A venture firm most people have never heard of just closed one of Europe's largest defense-tech funds this year, and BAE Systems put real money behind it.
You wouldn't guess that Warsaw is where some of the sharpest defense-tech dealmaking in Europe is happening right now, but that's exactly where Expeditions is based. The firm has raised 197 million euros, about 225 million dollars, for its second fund, according to Bloomberg. That closes a raise that started quietly and grew fast. Expeditions announced it had crossed 100 million euros back in September 2025, with a stated target of 150 million. It blew past that number.
Here's the part that makes this more than another VC press release. BAE Systems, the UK's largest defense contractor, committed 25 million euros into Expeditions as part of a 50 million euro program called Launchpad, splitting the money evenly with the Swiss firm Lakestar, according to Sifted. Lakestar is run by Klaus Hommels, the investor who backed Spotify and Revolut early. He's now betting on European defense the same way he once bet on consumer tech, and Lakestar is separately raising its own fund targeting 300 million dollars for the sector.
That's a defense prime acting like a venture capitalist. BAE isn't writing this check because it needs the return. It's writing it because it wants a seat at the table before these startups get expensive, and because a prime with deep pockets can absorb the failure rate that comes with betting on unproven dual-use technology. This is what corporate venture capital looks like when it's dressed up as strategy. BAE gets early visibility into companies working on autonomy, quantum sensing, secure communications - the kind of capability gaps that take years to close through traditional procurement.

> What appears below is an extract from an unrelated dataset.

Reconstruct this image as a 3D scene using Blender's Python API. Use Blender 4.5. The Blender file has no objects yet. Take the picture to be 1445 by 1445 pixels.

Expeditions isn't new to this. Mikolaj Firlej co-founded the firm in 2021, years before defense tech became a fashionable line item on a VC's homepage. Its existing portfolio includes Alpine Eagle, Blackwall, Comand AI, and Nu Quantum, spread across cybersecurity, intelligence, autonomy and space. Fund II has already backed seven companies, among them Lendurai, Orasio and Q.
BAE and Lakestar aren't the only names on the cap table. The NATO Innovation Fund and the Polish Development Fund are both listed as backers, giving the fund a sovereign-capital flavor that pure private VCs don't have. There's also a less obvious group of limited partners: early executives from Skype, Wise, Bolt and Snowflake. That's not a coincidence. Those are people who made money building fast-scaling European tech companies and are now redirecting some of it toward founders working on drones, signals intelligence, secure networks - not consumer apps.
With the new capital, Expeditions plans to back as many as 40 early-stage startups. That's an aggressive number for a fund this size, and it tells you the firm expects to write smaller checks across a wider net rather than concentrating on a handful of bets. The strategy makes sense given the moment. Rising security spending across NATO members and the commitments made at recent alliance summits have created genuine demand for the kind of dual-use technology that used to sit for a decade in a defense contractor's R&D lab before anyone spun it into a company.
What's changed is who's willing to fund that gap. A defense prime backing a venture fund instead of building everything in-house is a governance choice, not just a financial one. BAE gets access without the overhead of running its own accelerator from scratch, and Expeditions gets a partner that understands procurement cycles most first-time VCs would find baffling. For founders building anything adjacent to defense in Europe right now, that combination, sovereign capital, prime-backed strategic money and experienced tech operators as angels, is a very different funding environment than existed even two years ago.
The bigger test comes later. Forty startups is a lot of shots on goal, and not all of them will clear the jump from prototype to fielded technology. Whether Expeditions' bet on volume pays off will say a lot about whether Europe's defense-tech boom is built on real capability gaps or just capital chasing a hot sector.